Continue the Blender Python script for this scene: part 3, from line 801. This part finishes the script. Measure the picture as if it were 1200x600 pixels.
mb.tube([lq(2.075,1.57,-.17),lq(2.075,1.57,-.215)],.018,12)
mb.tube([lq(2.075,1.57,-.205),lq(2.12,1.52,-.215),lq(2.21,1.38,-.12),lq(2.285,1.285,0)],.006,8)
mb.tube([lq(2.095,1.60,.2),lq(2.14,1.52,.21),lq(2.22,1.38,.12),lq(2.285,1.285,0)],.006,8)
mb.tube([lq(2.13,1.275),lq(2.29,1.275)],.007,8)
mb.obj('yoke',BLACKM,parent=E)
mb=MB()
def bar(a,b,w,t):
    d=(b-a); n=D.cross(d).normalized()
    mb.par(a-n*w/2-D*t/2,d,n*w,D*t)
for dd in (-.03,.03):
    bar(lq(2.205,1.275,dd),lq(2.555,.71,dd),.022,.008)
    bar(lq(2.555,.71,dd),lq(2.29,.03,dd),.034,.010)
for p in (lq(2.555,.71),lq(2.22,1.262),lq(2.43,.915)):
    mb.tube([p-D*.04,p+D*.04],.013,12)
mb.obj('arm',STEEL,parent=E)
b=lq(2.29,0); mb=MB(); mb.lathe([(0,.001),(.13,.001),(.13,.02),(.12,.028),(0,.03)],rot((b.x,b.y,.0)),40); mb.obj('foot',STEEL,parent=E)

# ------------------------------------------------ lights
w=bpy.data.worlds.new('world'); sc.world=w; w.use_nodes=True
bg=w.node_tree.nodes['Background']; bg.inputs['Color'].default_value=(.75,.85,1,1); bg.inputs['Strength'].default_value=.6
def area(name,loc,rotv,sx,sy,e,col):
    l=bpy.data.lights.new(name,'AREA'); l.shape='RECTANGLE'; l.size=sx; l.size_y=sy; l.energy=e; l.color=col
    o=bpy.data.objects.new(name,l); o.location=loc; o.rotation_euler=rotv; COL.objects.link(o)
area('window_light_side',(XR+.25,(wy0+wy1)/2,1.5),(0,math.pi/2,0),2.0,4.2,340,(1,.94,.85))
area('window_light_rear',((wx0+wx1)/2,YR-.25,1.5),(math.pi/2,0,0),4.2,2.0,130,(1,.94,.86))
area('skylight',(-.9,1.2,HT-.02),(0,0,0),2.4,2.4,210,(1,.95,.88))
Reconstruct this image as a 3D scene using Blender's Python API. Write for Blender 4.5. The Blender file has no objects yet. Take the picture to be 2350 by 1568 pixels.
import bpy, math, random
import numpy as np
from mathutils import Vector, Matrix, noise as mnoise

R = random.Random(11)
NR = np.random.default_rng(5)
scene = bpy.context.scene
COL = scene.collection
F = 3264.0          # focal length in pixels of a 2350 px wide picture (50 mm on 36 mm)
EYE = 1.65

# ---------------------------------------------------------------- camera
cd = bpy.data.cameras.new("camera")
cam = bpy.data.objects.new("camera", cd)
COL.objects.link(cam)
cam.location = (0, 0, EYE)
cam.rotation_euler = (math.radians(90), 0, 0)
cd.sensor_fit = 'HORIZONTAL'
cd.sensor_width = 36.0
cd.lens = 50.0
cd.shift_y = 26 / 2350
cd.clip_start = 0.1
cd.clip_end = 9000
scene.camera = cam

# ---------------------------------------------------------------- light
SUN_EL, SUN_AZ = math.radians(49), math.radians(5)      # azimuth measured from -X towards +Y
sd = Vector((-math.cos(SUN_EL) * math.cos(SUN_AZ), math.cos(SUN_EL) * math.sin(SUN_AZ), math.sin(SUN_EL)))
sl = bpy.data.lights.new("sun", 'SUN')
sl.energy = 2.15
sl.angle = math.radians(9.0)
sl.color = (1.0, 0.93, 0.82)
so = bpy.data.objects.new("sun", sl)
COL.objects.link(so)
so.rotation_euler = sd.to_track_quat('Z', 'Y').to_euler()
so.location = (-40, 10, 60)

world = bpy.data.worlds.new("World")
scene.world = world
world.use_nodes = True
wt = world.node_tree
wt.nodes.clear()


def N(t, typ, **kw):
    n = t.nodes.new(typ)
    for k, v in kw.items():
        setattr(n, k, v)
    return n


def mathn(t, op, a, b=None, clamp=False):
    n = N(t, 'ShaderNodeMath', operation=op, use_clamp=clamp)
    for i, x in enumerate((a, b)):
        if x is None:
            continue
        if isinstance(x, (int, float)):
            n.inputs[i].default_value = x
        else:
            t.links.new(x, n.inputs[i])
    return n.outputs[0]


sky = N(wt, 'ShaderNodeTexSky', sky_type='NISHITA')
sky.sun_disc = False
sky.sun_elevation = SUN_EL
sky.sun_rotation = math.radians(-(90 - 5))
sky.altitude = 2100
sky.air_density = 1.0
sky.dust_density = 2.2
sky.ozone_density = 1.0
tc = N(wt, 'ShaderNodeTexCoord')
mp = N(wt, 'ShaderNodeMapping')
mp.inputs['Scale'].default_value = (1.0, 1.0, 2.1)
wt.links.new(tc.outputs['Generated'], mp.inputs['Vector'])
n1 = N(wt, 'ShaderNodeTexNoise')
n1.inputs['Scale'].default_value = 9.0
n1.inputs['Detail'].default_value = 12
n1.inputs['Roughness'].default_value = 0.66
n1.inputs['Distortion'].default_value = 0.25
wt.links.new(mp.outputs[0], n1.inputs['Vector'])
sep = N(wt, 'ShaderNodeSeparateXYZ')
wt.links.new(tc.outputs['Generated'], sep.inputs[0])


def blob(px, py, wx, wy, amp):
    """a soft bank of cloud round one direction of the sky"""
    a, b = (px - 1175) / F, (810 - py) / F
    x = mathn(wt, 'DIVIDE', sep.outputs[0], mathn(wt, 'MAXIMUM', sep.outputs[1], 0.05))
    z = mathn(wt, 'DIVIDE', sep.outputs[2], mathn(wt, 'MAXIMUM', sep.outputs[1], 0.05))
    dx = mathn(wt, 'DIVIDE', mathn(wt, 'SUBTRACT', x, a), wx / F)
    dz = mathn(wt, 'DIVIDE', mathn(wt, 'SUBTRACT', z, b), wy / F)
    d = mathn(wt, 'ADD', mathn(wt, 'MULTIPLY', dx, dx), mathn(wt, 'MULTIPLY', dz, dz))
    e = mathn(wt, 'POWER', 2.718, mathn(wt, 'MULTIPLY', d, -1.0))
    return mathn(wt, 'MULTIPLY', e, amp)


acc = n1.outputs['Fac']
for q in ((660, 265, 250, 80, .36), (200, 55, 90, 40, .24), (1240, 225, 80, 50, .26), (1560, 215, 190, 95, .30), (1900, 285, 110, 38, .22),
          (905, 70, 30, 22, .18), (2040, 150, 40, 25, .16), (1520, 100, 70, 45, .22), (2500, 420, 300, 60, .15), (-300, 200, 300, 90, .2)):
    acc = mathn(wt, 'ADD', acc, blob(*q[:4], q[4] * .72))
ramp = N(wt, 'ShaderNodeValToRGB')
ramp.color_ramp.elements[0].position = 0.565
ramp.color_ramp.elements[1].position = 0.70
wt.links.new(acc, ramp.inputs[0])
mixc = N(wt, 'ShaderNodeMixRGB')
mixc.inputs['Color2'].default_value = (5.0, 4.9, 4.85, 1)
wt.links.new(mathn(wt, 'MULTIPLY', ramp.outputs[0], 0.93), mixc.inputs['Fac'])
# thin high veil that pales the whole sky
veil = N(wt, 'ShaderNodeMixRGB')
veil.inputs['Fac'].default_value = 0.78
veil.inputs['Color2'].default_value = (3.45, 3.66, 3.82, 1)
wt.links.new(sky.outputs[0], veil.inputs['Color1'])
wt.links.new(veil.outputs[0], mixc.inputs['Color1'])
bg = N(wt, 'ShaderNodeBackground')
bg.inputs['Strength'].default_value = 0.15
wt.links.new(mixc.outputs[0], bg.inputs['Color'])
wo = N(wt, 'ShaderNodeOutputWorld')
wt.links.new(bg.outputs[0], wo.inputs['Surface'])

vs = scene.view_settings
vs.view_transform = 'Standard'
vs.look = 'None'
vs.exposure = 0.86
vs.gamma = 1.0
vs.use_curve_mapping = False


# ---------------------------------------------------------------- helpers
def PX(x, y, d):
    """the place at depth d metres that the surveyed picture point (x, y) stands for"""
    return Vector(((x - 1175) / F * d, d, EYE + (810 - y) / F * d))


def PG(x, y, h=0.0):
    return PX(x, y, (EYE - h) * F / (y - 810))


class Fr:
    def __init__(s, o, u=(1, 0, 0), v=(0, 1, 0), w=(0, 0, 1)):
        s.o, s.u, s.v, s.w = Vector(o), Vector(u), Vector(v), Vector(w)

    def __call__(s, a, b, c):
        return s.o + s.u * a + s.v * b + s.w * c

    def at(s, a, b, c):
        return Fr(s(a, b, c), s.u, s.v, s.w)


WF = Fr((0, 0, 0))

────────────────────

* Task description
Identify and copy all lines with the word "from".

* Answer in full
Continue the Blender Python script for this scene: part 3, from line 801. This part finishes the script. Measure the picture as if it were 1200x600 pixels.
from mathutils import Vector, Matrix, noise as mnoise
SUN_EL, SUN_AZ = math.radians(49), math.radians(5)      # azimuth measured from -X towards +Y